Translingual Home to School Connections: Including Students’ Heritage Languages and Cultural Experiences in the Curriculum through Family eBooks
Miller, Mary Ellen
:
2017-06-15
Abstract
LEARNING, TEACHING, AND DIVERSITY
Translingual Home to School Connections: Including Students’ Heritage Languages and Cultural Experiences in the Curriculum through Family eBooks
Mary Ellen Miller
Dissertation under the direction of Professor Deborah W. Rowe
As emergent bilingual student populations continue to grow in the U.S., classrooms are more linguistically diverse, while many curricula remain English-dominant. Furthermore, researchers have called on educators to include students’ heritage languages, families, and cultural experiences in instruction, or create translingual home to school connections. Yet the processes by which teachers, particularly primarily English-speaking teachers, support students’ translanguaging and sharing in the classroom are not well understood.
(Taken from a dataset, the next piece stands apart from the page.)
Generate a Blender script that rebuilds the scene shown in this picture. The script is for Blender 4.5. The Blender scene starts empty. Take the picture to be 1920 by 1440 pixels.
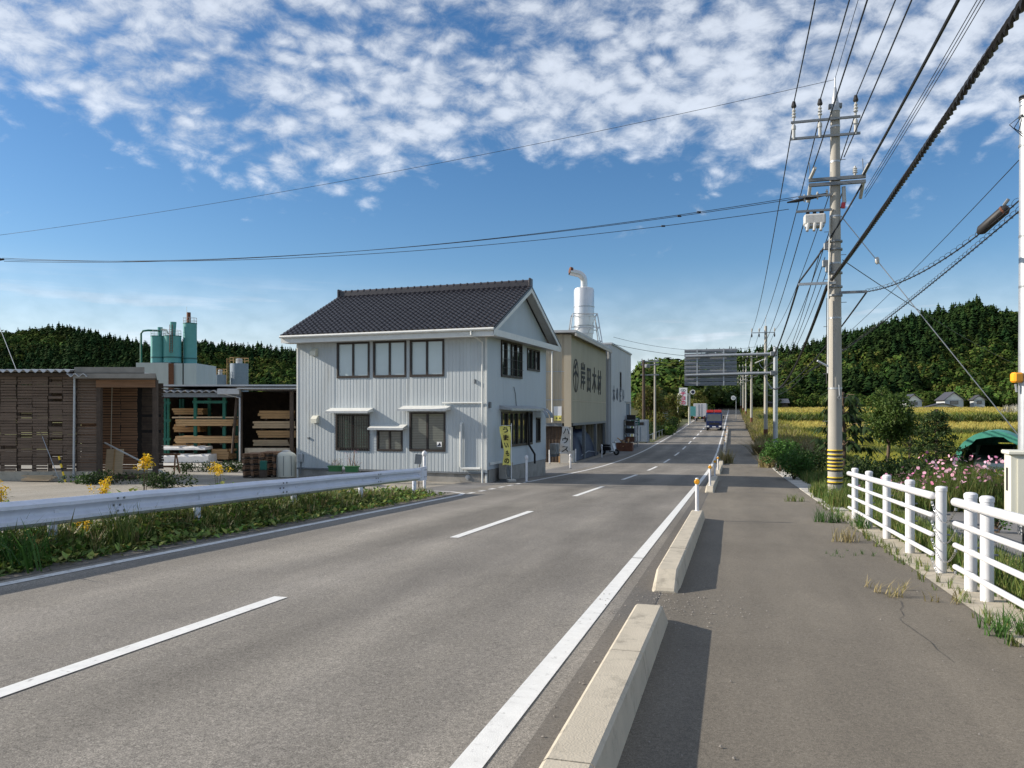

This qualitative study investigates ways that a primarily English-speaking teacher, a researcher, and emergent bilingual students shared about their heritage languages, families, and cultural experiences during home and classroom eBook composing and presenting activities with touchscreen tablets and digital cameras. Data were collected October through May using ethnographic techniques of participant/observation and interviews in one multilingual second grade classroom in an urban, English-dominant, public school. Adults invited children to use tablets in the classroom writing center to take photos, draw pictures, record oral narrations, and write/type text for translingual eBooks. Five digital cameras and two tablets were sent home with participants on a rotating weekly basis so that families could compose eBooks and take photos at home. Family eBooks and photos were included in classroom instruction, and findings indicate that students combined multiple modes and languages to represent their families, languages, and experiences in eBooks. Even when participants spoke different heritage languages, they taught each other their languages for translingual eBooks. Features of a translingual instructional context include collaborative composing, opportunities to present eBooks, and embodied practices where students and adults are positioned as both teachers and learners. Implications for researchers and educators working with emergent bilingual students and their families in English-dominant schools are described, including practices for creating translingual home to school connections. Future research is needed to further examine families’ use of digital tools to create translingual instructional materials, families’ perspectives on translanguaging pedagogies, and ways to implement translingual instruction beyond the classroom level.